→ **WHAT IS EXPECTED**
Write out the entire listing below exactly as it appears, minus any pictures.

→ **SUPPLIED INFORMATION**
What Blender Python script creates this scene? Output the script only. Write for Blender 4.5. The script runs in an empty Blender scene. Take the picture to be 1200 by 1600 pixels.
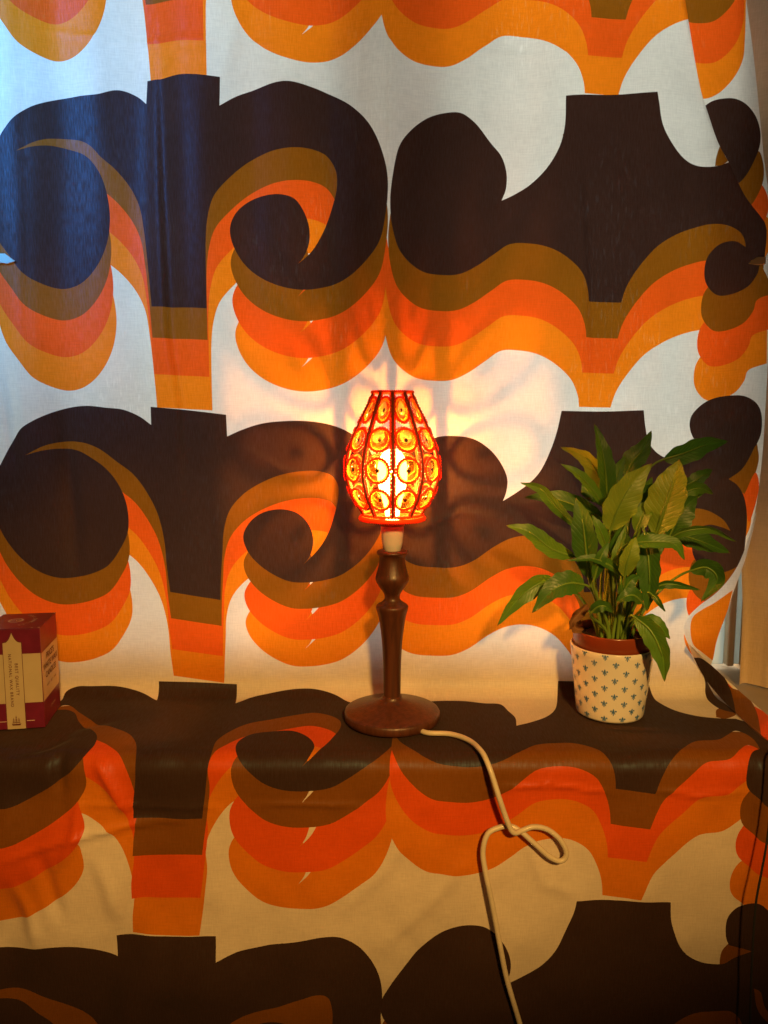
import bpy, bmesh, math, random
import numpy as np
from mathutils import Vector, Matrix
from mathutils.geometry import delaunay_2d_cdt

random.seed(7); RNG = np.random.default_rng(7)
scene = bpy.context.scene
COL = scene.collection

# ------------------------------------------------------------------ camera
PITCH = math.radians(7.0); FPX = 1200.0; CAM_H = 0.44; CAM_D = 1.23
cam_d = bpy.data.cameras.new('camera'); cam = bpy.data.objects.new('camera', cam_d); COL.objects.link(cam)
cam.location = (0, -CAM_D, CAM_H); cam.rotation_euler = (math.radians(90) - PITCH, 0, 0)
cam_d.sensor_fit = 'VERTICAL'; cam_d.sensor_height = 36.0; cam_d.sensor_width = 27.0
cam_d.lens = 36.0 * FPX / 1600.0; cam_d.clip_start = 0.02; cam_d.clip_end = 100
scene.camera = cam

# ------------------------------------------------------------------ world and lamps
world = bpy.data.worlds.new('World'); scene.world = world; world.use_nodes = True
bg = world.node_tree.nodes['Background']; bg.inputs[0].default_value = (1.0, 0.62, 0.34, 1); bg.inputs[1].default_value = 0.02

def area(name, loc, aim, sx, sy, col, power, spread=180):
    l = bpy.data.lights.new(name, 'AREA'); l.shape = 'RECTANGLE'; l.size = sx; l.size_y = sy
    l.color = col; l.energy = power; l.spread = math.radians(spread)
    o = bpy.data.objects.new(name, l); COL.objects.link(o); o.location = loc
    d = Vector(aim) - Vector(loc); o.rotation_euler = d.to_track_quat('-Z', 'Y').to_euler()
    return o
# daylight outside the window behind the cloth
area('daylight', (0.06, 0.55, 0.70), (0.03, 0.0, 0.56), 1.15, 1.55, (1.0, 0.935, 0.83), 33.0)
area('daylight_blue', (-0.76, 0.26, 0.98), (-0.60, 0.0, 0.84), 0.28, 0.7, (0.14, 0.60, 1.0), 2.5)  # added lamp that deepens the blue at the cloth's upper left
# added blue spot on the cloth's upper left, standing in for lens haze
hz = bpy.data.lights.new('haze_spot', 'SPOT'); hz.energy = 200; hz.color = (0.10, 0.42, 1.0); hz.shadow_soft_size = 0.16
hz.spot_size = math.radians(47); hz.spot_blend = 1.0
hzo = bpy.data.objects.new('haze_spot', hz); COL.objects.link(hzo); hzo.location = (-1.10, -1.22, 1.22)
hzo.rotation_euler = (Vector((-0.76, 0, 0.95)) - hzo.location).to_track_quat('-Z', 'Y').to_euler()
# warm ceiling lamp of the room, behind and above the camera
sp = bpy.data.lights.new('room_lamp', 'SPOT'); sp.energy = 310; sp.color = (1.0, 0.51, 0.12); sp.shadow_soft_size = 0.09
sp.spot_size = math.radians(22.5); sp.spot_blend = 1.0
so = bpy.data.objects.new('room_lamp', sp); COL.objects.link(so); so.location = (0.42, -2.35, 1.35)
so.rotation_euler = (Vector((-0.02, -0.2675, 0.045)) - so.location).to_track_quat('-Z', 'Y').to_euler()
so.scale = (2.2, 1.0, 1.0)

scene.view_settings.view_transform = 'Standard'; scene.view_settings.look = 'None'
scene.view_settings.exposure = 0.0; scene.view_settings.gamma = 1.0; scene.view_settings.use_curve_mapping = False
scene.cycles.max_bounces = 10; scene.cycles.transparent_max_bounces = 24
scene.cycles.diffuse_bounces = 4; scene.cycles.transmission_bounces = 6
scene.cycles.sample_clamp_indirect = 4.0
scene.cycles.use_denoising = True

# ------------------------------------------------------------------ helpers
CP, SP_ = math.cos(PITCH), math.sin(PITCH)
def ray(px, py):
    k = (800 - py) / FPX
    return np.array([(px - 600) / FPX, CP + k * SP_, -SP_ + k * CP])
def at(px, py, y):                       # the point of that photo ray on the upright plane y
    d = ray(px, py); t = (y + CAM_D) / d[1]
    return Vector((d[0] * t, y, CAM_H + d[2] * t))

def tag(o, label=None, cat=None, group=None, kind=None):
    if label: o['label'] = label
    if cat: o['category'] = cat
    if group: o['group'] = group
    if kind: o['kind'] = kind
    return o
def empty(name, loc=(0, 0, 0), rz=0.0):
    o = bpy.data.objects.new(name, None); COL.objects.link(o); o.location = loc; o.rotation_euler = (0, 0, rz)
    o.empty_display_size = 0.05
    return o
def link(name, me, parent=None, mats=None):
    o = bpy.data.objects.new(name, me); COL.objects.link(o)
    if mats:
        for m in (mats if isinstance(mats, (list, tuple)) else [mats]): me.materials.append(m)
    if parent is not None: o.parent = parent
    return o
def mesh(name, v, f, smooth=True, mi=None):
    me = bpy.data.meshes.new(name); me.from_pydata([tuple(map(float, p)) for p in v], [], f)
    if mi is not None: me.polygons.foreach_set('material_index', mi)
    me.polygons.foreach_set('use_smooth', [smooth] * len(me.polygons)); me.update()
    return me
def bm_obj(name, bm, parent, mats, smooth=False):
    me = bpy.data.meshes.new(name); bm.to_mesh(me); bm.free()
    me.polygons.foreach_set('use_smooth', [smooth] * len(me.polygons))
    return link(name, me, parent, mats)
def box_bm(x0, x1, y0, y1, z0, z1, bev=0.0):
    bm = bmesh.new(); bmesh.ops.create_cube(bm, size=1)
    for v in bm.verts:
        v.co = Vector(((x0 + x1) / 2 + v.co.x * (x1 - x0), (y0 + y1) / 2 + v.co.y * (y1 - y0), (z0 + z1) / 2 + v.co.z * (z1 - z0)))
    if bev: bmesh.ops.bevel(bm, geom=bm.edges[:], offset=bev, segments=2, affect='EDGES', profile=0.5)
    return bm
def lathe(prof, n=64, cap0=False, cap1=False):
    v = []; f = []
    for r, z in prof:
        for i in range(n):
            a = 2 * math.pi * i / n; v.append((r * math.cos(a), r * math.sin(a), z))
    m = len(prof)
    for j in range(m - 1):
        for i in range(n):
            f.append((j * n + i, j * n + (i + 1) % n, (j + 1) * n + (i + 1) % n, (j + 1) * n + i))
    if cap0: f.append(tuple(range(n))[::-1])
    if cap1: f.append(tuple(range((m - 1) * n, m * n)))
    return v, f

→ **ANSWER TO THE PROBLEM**
What Blender Python script creates this scene? Output the script only. Write for Blender 4.5. The script runs in an empty Blender scene. Take the picture to be 1200 by 1600 pixels.
import bpy, bmesh, math, random
import numpy as np
from mathutils import Vector, Matrix
from mathutils.geometry import delaunay_2d_cdt

random.seed(7); RNG = np.random.default_rng(7)
scene = bpy.context.scene
COL = scene.collection

# ------------------------------------------------------------------ camera
PITCH = math.radians(7.0); FPX = 1200.0; CAM_H = 0.44; CAM_D = 1.23
cam_d = bpy.data.cameras.new('camera'); cam = bpy.data.objects.new('camera', cam_d); COL.objects.link(cam)
cam.location = (0, -CAM_D, CAM_H); cam.rotation_euler = (math.radians(90) - PITCH, 0, 0)
cam_d.sensor_fit = 'VERTICAL'; cam_d.sensor_height = 36.0; cam_d.sensor_width = 27.0
cam_d.lens = 36.0 * FPX / 1600.0; cam_d.clip_start = 0.02; cam_d.clip_end = 100
scene.camera = cam

# ------------------------------------------------------------------ world and lamps
world = bpy.data.worlds.new('World'); scene.world = world; world.use_nodes = True
bg = world.node_tree.nodes['Background']; bg.inputs[0].default_value = (1.0, 0.62, 0.34, 1); bg.inputs[1].default_value = 0.02

def area(name, loc, aim, sx, sy, col, power, spread=180):
    l = bpy.data.lights.new(name, 'AREA'); l.shape = 'RECTANGLE'; l.size = sx; l.size_y = sy
    l.color = col; l.energy = power; l.spread = math.radians(spread)
    o = bpy.data.objects.new(name, l); COL.objects.link(o); o.location = loc
    d = Vector(aim) - Vector(loc); o.rotation_euler = d.to_track_quat('-Z', 'Y').to_euler()
    return o
# daylight outside the window behind the cloth
area('daylight', (0.06, 0.55, 0.70), (0.03, 0.0, 0.56), 1.15, 1.55, (1.0, 0.935, 0.83), 33.0)
area('daylight_blue', (-0.76, 0.26, 0.98), (-0.60, 0.0, 0.84), 0.28, 0.7, (0.14, 0.60, 1.0), 2.5)  # added lamp that deepens the blue at the cloth's upper left
# added blue spot on the cloth's upper left, standing in for lens haze
hz = bpy.data.lights.new('haze_spot', 'SPOT'); hz.energy = 200; hz.color = (0.10, 0.42, 1.0); hz.shadow_soft_size = 0.16
hz.spot_size = math.radians(47); hz.spot_blend = 1.0
hzo = bpy.data.objects.new('haze_spot', hz); COL.objects.link(hzo); hzo.location = (-1.10, -1.22, 1.22)
hzo.rotation_euler = (Vector((-0.76, 0, 0.95)) - hzo.location).to_track_quat('-Z', 'Y').to_euler()
# warm ceiling lamp of the room, behind and above the camera
sp = bpy.data.lights.new('room_lamp', 'SPOT'); sp.energy = 310; sp.color = (1.0, 0.51, 0.12); sp.shadow_soft_size = 0.09
sp.spot_size = math.radians(22.5); sp.spot_blend = 1.0
so = bpy.data.objects.new('room_lamp', sp); COL.objects.link(so); so.location = (0.42, -2.35, 1.35)
so.rotation_euler = (Vector((-0.02, -0.2675, 0.045)) - so.location).to_track_quat('-Z', 'Y').to_euler()
so.scale = (2.2, 1.0, 1.0)

scene.view_settings.view_transform = 'Standard'; scene.view_settings.look = 'None'
scene.view_settings.exposure = 0.0; scene.view_settings.gamma = 1.0; scene.view_settings.use_curve_mapping = False
scene.cycles.max_bounces = 10; scene.cycles.transparent_max_bounces = 24
scene.cycles.diffuse_bounces = 4; scene.cycles.transmission_bounces = 6
scene.cycles.sample_clamp_indirect = 4.0
scene.cycles.use_denoising = True

# ------------------------------------------------------------------ helpers
CP, SP_ = math.cos(PITCH), math.sin(PITCH)
def ray(px, py):
    k = (800 - py) / FPX
    return np.array([(px - 600) / FPX, CP + k * SP_, -SP_ + k * CP])
def at(px, py, y):                       # the point of that photo ray on the upright plane y
    d = ray(px, py); t = (y + CAM_D) / d[1]
    return Vector((d[0] * t, y, CAM_H + d[2] * t))

def tag(o, label=None, cat=None, group=None, kind=None):
    if label: o['label'] = label
    if cat: o['category'] = cat
    if group: o['group'] = group
    if kind: o['kind'] = kind
    return o
def empty(name, loc=(0, 0, 0), rz=0.0):
    o = bpy.data.objects.new(name, None); COL.objects.link(o); o.location = loc; o.rotation_euler = (0, 0, rz)
    o.empty_display_size = 0.05
    return o
def link(name, me, parent=None, mats=None):
    o = bpy.data.objects.new(name, me); COL.objects.link(o)
    if mats:
        for m in (mats if isinstance(mats, (list, tuple)) else [mats]): me.materials.append(m)
    if parent is not None: o.parent = parent
    return o
def mesh(name, v, f, smooth=True, mi=None):
    me = bpy.data.meshes.new(name); me.from_pydata([tuple(map(float, p)) for p in v], [], f)
    if mi is not None: me.polygons.foreach_set('material_index', mi)
    me.polygons.foreach_set('use_smooth', [smooth] * len(me.polygons)); me.update()
    return me
def bm_obj(name, bm, parent, mats, smooth=False):
    me = bpy.data.meshes.new(name); bm.to_mesh(me); bm.free()
    me.polygons.foreach_set('use_smooth', [smooth] * len(me.polygons))
    return link(name, me, parent, mats)
def box_bm(x0, x1, y0, y1, z0, z1, bev=0.0):
    bm = bmesh.new(); bmesh.ops.create_cube(bm, size=1)
    for v in bm.verts:
        v.co = Vector(((x0 + x1) / 2 + v.co.x * (x1 - x0), (y0 + y1) / 2 + v.co.y * (y1 - y0), (z0 + z1) / 2 + v.co.z * (z1 - z0)))
    if bev: bmesh.ops.bevel(bm, geom=bm.edges[:], offset=bev, segments=2, affect='EDGES', profile=0.5)
    return bm
def lathe(prof, n=64, cap0=False, cap1=False):
    v = []; f = []
    for r, z in prof:
        for i in range(n):
            a = 2 * math.pi * i / n; v.append((r * math.cos(a), r * math.sin(a), z))
    m = len(prof)
    for j in range(m - 1):
        for i in range(n):
            f.append((j * n + i, j * n + (i + 1) % n, (j + 1) * n + (i + 1) % n, (j + 1) * n + i))
    if cap0: f.append(tuple(range(n))[::-1])
    if cap1: f.append(tuple(range((m - 1) * n, m * n)))
    return v, f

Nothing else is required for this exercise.